Directions for this task: Begin with the first line of the listing and quote every line through the one containing "sun_data.color = (1.0, 0.905, 0.77)"; give only those lines.

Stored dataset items
┌────────

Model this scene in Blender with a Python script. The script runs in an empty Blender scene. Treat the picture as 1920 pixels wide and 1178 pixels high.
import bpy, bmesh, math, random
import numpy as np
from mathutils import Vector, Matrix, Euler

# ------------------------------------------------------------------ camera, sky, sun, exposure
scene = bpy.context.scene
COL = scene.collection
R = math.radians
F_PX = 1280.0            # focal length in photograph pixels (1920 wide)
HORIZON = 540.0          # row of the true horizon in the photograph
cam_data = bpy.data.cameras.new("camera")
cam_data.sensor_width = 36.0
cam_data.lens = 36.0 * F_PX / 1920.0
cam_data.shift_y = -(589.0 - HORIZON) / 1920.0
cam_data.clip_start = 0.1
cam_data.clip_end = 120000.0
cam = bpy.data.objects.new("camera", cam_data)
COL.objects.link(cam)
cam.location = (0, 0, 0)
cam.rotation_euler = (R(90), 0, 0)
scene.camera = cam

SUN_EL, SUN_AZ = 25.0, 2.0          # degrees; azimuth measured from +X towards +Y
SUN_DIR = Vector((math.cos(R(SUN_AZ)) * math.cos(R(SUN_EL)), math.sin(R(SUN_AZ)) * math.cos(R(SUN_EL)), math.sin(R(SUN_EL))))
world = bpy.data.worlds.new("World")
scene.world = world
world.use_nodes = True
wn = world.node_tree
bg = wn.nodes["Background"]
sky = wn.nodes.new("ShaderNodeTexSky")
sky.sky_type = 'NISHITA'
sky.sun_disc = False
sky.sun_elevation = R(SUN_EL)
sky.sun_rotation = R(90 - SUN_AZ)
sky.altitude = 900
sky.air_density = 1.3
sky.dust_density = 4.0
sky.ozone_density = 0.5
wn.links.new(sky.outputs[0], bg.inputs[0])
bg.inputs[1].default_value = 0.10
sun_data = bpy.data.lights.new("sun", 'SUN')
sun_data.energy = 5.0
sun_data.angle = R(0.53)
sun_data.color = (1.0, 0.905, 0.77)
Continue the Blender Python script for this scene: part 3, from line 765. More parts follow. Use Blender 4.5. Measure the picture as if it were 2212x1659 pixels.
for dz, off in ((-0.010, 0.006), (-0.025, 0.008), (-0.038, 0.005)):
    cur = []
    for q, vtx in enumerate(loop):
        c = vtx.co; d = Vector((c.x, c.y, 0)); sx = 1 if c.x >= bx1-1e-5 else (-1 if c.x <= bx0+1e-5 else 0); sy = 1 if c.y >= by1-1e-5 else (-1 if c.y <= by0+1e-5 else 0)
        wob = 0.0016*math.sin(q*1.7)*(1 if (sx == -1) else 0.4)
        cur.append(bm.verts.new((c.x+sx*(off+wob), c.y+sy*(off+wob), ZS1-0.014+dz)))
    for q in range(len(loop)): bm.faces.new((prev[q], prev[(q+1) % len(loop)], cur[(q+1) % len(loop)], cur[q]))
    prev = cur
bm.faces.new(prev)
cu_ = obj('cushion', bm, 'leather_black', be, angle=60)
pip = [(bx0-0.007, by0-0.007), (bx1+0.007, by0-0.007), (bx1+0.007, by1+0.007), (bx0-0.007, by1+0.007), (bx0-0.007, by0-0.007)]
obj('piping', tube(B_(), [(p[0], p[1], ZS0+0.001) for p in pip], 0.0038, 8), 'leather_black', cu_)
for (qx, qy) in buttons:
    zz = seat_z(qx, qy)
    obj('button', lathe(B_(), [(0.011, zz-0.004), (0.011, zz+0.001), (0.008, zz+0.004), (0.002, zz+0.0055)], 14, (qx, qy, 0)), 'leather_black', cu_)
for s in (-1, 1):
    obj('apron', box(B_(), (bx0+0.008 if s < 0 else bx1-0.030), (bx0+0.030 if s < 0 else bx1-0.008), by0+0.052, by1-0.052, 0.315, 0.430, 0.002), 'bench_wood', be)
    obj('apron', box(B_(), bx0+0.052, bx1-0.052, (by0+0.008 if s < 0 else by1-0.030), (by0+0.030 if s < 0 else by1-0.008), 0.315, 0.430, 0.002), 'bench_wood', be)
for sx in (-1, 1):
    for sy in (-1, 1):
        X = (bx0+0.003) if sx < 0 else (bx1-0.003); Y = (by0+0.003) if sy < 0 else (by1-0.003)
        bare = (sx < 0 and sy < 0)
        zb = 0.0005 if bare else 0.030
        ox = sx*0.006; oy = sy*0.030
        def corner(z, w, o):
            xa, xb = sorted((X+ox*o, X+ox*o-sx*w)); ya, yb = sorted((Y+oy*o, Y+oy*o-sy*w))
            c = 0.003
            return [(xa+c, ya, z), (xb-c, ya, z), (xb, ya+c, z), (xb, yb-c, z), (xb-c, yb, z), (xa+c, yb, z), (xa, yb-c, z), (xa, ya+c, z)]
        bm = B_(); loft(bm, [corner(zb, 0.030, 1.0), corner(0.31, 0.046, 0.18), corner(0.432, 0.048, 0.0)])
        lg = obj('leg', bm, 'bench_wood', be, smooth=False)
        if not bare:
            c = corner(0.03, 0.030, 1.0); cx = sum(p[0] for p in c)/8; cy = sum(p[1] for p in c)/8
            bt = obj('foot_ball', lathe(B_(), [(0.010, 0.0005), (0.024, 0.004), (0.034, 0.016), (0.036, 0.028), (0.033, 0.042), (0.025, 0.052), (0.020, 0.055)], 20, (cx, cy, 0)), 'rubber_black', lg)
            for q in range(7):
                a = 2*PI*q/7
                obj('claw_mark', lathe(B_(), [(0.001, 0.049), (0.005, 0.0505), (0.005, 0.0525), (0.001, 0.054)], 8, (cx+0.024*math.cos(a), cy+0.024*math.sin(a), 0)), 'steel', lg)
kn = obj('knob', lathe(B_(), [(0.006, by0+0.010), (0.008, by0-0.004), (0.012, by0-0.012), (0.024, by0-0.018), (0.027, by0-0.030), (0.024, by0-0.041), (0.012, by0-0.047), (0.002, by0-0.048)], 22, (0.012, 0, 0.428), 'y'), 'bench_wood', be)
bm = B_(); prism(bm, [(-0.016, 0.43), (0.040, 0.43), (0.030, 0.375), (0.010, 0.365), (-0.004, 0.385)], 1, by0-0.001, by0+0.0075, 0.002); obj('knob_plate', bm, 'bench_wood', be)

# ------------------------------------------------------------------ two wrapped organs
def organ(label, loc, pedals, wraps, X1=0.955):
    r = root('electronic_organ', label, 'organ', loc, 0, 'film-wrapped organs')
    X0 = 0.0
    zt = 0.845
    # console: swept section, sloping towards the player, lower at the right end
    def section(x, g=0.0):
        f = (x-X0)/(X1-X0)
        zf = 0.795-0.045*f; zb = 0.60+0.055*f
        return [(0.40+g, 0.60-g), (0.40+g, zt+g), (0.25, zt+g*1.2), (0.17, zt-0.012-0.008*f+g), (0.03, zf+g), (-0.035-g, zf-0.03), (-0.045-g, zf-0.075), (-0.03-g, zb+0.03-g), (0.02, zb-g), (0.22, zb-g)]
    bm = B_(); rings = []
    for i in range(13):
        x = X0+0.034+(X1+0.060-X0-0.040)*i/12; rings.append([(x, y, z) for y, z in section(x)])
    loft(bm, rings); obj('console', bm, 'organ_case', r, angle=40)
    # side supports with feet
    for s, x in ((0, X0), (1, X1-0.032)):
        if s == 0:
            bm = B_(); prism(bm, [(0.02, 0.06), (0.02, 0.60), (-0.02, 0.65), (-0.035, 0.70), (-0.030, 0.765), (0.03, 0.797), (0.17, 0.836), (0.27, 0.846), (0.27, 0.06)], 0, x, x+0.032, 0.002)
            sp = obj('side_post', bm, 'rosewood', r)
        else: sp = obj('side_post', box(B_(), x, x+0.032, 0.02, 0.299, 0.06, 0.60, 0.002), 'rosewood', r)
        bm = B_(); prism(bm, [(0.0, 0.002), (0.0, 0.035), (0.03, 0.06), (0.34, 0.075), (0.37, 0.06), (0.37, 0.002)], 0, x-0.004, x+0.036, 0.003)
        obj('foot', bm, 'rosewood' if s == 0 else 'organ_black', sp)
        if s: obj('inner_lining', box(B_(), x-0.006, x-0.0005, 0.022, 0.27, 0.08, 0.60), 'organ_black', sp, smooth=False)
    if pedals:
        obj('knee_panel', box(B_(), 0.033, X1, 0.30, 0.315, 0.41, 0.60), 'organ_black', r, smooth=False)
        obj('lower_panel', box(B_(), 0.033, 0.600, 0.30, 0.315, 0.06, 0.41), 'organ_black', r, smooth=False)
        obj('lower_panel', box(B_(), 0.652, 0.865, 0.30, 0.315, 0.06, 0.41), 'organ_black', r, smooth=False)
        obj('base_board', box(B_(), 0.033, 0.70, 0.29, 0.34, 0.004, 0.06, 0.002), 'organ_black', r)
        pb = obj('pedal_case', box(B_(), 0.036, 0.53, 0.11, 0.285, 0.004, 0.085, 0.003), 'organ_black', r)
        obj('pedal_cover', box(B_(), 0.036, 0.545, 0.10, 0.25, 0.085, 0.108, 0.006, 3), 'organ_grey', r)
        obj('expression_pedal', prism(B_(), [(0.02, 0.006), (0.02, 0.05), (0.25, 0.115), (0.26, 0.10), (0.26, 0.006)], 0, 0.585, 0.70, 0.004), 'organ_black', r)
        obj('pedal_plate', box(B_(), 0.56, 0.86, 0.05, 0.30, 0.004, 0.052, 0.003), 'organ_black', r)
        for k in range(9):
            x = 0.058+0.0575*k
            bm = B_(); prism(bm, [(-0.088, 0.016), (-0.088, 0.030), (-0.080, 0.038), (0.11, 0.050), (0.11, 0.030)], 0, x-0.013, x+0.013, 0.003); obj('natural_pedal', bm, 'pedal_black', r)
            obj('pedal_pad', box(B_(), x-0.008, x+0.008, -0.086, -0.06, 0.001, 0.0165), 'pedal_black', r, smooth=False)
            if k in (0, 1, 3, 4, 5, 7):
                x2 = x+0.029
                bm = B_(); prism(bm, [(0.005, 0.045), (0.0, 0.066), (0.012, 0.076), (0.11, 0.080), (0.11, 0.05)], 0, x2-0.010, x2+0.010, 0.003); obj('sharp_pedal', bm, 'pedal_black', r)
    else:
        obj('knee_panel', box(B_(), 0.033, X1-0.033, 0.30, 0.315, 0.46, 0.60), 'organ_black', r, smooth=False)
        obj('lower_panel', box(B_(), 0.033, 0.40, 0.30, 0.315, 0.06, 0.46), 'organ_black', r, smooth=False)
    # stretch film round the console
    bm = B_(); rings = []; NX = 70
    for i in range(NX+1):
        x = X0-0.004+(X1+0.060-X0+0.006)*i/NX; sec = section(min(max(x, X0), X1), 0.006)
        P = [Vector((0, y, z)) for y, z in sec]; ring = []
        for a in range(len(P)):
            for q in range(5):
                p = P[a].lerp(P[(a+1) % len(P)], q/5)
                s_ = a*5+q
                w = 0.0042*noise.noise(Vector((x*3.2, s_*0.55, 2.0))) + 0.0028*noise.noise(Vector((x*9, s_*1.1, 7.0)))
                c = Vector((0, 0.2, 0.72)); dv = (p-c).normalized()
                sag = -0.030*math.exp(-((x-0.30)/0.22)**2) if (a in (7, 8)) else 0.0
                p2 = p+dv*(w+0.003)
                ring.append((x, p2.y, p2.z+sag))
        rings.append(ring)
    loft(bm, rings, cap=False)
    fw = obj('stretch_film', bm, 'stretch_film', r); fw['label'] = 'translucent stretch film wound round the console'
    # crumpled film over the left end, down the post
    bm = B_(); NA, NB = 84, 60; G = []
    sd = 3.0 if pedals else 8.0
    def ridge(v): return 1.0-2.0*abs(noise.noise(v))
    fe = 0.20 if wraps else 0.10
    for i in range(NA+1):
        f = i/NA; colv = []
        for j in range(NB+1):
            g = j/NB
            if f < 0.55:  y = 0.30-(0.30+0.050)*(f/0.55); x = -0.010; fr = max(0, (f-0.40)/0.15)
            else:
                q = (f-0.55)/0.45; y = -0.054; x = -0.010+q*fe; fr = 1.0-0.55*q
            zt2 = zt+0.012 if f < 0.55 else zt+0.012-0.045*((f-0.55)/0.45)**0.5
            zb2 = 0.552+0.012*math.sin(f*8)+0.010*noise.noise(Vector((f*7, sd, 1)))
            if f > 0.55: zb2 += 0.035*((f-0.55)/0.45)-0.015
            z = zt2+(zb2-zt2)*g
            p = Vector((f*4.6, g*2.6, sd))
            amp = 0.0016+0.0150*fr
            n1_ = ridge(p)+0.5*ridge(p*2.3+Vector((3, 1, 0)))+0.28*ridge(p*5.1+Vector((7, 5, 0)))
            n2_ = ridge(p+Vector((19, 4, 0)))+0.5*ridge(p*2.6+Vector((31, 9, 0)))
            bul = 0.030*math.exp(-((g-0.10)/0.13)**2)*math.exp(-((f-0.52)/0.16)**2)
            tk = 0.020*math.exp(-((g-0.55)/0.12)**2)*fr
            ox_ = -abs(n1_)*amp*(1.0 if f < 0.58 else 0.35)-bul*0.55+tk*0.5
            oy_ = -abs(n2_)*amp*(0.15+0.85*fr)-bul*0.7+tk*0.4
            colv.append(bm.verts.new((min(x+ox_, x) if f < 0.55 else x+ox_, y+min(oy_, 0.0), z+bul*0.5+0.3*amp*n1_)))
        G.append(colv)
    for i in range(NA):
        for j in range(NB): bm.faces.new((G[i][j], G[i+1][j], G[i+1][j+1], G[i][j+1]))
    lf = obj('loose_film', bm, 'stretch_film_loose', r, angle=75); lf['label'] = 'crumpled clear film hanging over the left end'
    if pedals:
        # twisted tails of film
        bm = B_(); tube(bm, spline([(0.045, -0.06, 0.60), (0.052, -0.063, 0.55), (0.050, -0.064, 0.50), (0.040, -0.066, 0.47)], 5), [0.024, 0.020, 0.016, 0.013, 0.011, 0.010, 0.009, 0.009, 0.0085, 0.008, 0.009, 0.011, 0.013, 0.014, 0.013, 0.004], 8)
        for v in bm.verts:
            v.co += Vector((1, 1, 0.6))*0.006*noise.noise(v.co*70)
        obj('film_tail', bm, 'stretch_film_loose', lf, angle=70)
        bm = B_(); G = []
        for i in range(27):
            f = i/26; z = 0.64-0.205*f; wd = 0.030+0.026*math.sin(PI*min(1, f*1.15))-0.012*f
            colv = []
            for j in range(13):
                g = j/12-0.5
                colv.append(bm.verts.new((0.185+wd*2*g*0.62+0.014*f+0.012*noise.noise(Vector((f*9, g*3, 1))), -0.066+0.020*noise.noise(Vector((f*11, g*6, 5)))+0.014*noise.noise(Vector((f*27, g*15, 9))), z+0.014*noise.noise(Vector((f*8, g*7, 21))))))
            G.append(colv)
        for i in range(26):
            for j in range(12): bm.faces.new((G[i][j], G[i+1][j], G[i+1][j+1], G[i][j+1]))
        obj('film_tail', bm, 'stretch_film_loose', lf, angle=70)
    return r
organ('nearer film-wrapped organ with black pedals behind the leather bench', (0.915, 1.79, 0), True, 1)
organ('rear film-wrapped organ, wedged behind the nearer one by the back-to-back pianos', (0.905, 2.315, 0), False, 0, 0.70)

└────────

Exercise response:
Model this scene in Blender with a Python script. The script runs in an empty Blender scene. Treat the picture as 1920 pixels wide and 1178 pixels high.
import bpy, bmesh, math, random
import numpy as np
from mathutils import Vector, Matrix, Euler

# ------------------------------------------------------------------ camera, sky, sun, exposure
scene = bpy.context.scene
COL = scene.collection
R = math.radians
F_PX = 1280.0            # focal length in photograph pixels (1920 wide)
HORIZON = 540.0          # row of the true horizon in the photograph
cam_data = bpy.data.cameras.new("camera")
cam_data.sensor_width = 36.0
cam_data.lens = 36.0 * F_PX / 1920.0
cam_data.shift_y = -(589.0 - HORIZON) / 1920.0
cam_data.clip_start = 0.1
cam_data.clip_end = 120000.0
cam = bpy.data.objects.new("camera", cam_data)
COL.objects.link(cam)
cam.location = (0, 0, 0)
cam.rotation_euler = (R(90), 0, 0)
scene.camera = cam

SUN_EL, SUN_AZ = 25.0, 2.0          # degrees; azimuth measured from +X towards +Y
SUN_DIR = Vector((math.cos(R(SUN_AZ)) * math.cos(R(SUN_EL)), math.sin(R(SUN_AZ)) * math.cos(R(SUN_EL)), math.sin(R(SUN_EL))))
world = bpy.data.worlds.new("World")
scene.world = world
world.use_nodes = True
wn = world.node_tree
bg = wn.nodes["Background"]
sky = wn.nodes.new("ShaderNodeTexSky")
sky.sky_type = 'NISHITA'
sky.sun_disc = False
sky.sun_elevation = R(SUN_EL)
sky.sun_rotation = R(90 - SUN_AZ)
sky.altitude = 900
sky.air_density = 1.3
sky.dust_density = 4.0
sky.ozone_density = 0.5
wn.links.new(sky.outputs[0], bg.inputs[0])
bg.inputs[1].default_value = 0.10
sun_data = bpy.data.lights.new("sun", 'SUN')
sun_data.energy = 5.0
sun_data.angle = R(0.53)
sun_data.color = (1.0, 0.905, 0.77)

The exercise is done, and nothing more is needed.